DCC wants greater savings

A fresh round of budget reviews is under way within the Dunedin City Council, as staff search for "hard-core operational savings" to ease the pressure on ratepayers.

Council staff have been asked to put forward new savings initiatives during meetings with acting chief executive Athol Stephens this week.

The initiatives would be considered by the council's executive management team and councillors next week, along with the likely impact on council service levels, and could then be incorporated into the 2011-12 annual plan.

The aim was to reduce the forecast 7.5% rates increase for 2011-12, while minimising the impact on the council's service levels, Mr Stephens told the Otago Daily Times yesterday.

Council staff were also considering the methodology of a series of wide-ranging departmental reviews requested by Cr Syd Brown - chairman of the council's finance, strategy and development committee - during annual plan hearings earlier this year.

The reviews would scrutinise the efficiency of various council operations, to deliver "substantial" savings in time for next year's 2012-13 annual plan process, Cr Brown said.

Staff had been "challenged" to identify new ways of saving money, but it was expected the wide-ranging reviews could also involve peer-reviews by consultants, and a budget of up to $200,000 could be required for the work, Cr Brown said.

Some of the reviews could be completed "reasonably quickly", but others would be more substantial and could take six to eight months.

Cr Brown said in addition to maintaining capital spending "discipline", operational savings would come "straight off the bottom line" and reduce the need for rates increases.

He also wanted scrutiny of ways the council could increase its income base, not by increasing fees but perhaps by outsourcing council staff and services to the private sector where there was capacity to do so.

However, he would not be drawn on whether the reviews would also consider reducing or capping staff numbers within the council - something his colleague, Cr Lee Vandervis, has called for.

"It's just a matter of doing things smarter and better and looking at FTEs [full-time equivalent staff numbers] and part-timers.

"It's just a matter of making sure you're getting value for money in your investment in staff," he said.

He would not say what sort of saving or rates reduction coming from the reviews would be deemed a success.

"I'd prefer not to go there at this stage... I would say substantial savings.

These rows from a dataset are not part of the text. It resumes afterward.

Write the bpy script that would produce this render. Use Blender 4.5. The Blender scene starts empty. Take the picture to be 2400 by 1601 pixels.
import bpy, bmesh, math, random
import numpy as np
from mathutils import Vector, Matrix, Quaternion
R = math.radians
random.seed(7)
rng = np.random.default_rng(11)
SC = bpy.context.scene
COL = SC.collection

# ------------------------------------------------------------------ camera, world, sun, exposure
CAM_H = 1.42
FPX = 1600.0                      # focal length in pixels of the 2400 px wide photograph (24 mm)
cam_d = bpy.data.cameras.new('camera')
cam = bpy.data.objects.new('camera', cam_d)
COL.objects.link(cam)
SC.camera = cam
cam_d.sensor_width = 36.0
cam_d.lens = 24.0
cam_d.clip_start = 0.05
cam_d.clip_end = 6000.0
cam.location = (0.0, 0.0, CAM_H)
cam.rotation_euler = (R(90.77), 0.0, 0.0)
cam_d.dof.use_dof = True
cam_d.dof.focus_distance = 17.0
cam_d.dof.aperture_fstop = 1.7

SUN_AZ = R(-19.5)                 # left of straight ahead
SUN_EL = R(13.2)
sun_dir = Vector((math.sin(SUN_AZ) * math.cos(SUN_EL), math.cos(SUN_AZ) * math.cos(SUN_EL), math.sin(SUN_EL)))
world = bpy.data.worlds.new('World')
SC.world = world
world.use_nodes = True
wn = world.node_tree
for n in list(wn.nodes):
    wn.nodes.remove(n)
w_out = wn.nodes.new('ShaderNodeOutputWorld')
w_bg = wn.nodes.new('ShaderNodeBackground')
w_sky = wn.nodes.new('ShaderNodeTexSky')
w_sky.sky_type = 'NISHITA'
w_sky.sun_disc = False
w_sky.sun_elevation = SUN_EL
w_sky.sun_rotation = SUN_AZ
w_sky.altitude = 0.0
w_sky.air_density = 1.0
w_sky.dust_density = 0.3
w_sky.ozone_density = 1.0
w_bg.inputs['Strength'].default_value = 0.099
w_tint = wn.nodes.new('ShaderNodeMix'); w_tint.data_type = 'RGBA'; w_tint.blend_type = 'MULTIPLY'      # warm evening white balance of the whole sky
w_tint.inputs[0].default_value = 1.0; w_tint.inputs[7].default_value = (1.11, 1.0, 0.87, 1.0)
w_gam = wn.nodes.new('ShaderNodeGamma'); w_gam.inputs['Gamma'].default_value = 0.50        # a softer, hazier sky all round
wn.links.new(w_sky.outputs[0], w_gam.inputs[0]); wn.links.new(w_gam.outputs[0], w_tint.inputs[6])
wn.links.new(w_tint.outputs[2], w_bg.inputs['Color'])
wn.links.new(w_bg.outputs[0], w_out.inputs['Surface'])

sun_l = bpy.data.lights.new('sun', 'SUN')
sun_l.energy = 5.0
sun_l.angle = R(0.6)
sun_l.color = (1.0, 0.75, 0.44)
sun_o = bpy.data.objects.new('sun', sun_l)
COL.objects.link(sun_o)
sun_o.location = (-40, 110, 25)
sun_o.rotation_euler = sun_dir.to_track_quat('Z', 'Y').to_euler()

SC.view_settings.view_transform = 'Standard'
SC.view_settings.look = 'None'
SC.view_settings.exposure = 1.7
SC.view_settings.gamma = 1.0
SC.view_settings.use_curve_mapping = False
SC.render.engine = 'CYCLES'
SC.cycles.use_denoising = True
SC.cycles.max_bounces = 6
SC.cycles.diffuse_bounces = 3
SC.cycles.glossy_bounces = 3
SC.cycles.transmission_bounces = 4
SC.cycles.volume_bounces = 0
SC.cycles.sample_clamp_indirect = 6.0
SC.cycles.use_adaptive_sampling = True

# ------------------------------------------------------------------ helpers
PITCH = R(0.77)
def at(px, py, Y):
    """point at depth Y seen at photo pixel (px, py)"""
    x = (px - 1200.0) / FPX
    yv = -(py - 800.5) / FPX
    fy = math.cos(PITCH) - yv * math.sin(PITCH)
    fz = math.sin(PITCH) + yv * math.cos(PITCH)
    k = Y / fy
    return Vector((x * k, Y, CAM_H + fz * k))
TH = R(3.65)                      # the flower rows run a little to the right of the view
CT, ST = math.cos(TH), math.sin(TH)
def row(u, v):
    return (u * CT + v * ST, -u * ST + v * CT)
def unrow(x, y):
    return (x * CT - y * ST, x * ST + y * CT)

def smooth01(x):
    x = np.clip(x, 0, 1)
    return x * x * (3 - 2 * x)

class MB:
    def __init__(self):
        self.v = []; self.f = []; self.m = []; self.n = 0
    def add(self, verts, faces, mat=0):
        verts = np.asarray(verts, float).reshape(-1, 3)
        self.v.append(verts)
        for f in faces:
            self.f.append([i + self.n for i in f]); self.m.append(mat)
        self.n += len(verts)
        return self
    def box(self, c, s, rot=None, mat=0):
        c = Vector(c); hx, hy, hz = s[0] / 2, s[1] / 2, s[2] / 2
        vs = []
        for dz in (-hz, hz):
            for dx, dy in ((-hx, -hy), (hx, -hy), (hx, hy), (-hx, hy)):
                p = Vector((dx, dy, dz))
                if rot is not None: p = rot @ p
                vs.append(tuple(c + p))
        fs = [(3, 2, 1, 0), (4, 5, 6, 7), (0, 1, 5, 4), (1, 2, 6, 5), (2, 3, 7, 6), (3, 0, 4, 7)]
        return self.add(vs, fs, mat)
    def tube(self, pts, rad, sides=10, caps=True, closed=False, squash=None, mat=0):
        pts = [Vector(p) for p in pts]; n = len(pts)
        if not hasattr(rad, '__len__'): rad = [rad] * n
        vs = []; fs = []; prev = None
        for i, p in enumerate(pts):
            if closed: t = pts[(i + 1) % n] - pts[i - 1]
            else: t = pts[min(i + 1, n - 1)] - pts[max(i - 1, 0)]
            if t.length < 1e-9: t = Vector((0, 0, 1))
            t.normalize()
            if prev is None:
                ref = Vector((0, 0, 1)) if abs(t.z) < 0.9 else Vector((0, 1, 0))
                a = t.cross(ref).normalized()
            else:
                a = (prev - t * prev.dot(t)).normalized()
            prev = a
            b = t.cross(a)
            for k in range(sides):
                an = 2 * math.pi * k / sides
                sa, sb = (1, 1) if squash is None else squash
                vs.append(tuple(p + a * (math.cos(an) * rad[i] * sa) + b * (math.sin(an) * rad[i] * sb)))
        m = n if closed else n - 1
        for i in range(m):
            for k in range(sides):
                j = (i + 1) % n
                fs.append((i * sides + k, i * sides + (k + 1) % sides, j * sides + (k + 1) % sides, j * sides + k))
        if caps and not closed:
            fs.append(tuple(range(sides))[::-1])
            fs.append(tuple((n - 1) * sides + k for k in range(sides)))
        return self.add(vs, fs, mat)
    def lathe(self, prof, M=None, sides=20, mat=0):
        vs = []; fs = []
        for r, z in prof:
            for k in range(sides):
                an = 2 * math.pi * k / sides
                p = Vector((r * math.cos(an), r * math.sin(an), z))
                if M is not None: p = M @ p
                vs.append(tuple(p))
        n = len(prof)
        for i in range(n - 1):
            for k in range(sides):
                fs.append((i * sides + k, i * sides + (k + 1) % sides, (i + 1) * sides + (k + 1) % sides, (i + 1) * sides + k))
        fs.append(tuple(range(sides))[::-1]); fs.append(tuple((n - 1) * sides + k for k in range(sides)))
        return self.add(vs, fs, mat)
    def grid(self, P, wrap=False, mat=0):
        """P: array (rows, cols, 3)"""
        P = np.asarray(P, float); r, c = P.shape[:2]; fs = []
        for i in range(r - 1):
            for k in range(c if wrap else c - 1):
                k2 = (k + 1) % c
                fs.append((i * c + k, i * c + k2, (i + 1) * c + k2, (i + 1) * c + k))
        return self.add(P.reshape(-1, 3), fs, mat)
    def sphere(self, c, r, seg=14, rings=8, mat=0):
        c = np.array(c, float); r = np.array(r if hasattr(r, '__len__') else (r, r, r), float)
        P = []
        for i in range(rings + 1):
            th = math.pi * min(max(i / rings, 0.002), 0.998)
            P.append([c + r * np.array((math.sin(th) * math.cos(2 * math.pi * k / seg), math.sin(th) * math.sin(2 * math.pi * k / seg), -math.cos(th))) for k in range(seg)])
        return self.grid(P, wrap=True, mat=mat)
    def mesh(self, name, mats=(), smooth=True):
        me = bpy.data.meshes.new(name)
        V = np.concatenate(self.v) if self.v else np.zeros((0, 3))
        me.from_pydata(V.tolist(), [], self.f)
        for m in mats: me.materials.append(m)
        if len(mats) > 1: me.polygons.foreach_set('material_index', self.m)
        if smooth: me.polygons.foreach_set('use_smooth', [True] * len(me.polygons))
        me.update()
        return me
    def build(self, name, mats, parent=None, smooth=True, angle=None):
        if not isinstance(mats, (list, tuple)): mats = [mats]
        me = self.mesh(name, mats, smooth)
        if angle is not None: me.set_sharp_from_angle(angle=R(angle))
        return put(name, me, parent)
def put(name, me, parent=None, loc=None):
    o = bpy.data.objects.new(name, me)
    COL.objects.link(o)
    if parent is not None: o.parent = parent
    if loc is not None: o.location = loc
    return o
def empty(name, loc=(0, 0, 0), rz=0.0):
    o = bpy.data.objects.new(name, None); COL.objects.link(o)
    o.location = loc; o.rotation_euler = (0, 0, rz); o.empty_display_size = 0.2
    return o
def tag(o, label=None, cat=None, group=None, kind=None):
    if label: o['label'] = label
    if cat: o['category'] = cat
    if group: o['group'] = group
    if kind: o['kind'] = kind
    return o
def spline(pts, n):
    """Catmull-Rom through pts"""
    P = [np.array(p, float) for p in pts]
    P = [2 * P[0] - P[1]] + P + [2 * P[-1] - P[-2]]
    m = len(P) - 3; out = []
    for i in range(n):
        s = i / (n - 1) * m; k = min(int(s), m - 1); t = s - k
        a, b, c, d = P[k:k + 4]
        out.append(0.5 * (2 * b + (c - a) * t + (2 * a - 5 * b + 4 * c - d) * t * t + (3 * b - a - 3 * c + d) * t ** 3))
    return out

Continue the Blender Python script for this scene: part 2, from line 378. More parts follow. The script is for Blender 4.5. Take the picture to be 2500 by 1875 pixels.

The reason I don't want to put a figure on it is that when people get to that figure they stop."

Mr Stephens said staff had not been given a target or goal for the latest round of budget reviews, after former chief executive Jim Harland pushed staff to find $6 million in savings late last year.

That push eventually identified about $4 million in savings, helping reduced the 2011-12 forecast rates increase from 9.1% to 7.5% so far.

Mr Stephens said while budget reviews were a normal occurrence within the council, this week's meetings were the third round held since October last year - which was "not usually" the case.

"It's starting to get a bit hard to find stuff now... But we're completely comfortable with reviews. They happen - that's part of our environment."

The key consideration when identifying savings would be the impact on service levels, with councillors saying they wanted "no more than minor" impacts, he said.

The wider departmental reviews "may lead to" consideration of staffing levels, but hadn't yet.

"It depends on how far you go. If you go hard at it, and you say you're not going to do a whole lot of things, then obviously you'd have to be thinking about staffing levels, and that would be incorporated into any kind of analysis.

"But we haven't done that, because it comes back to that level-of-service question."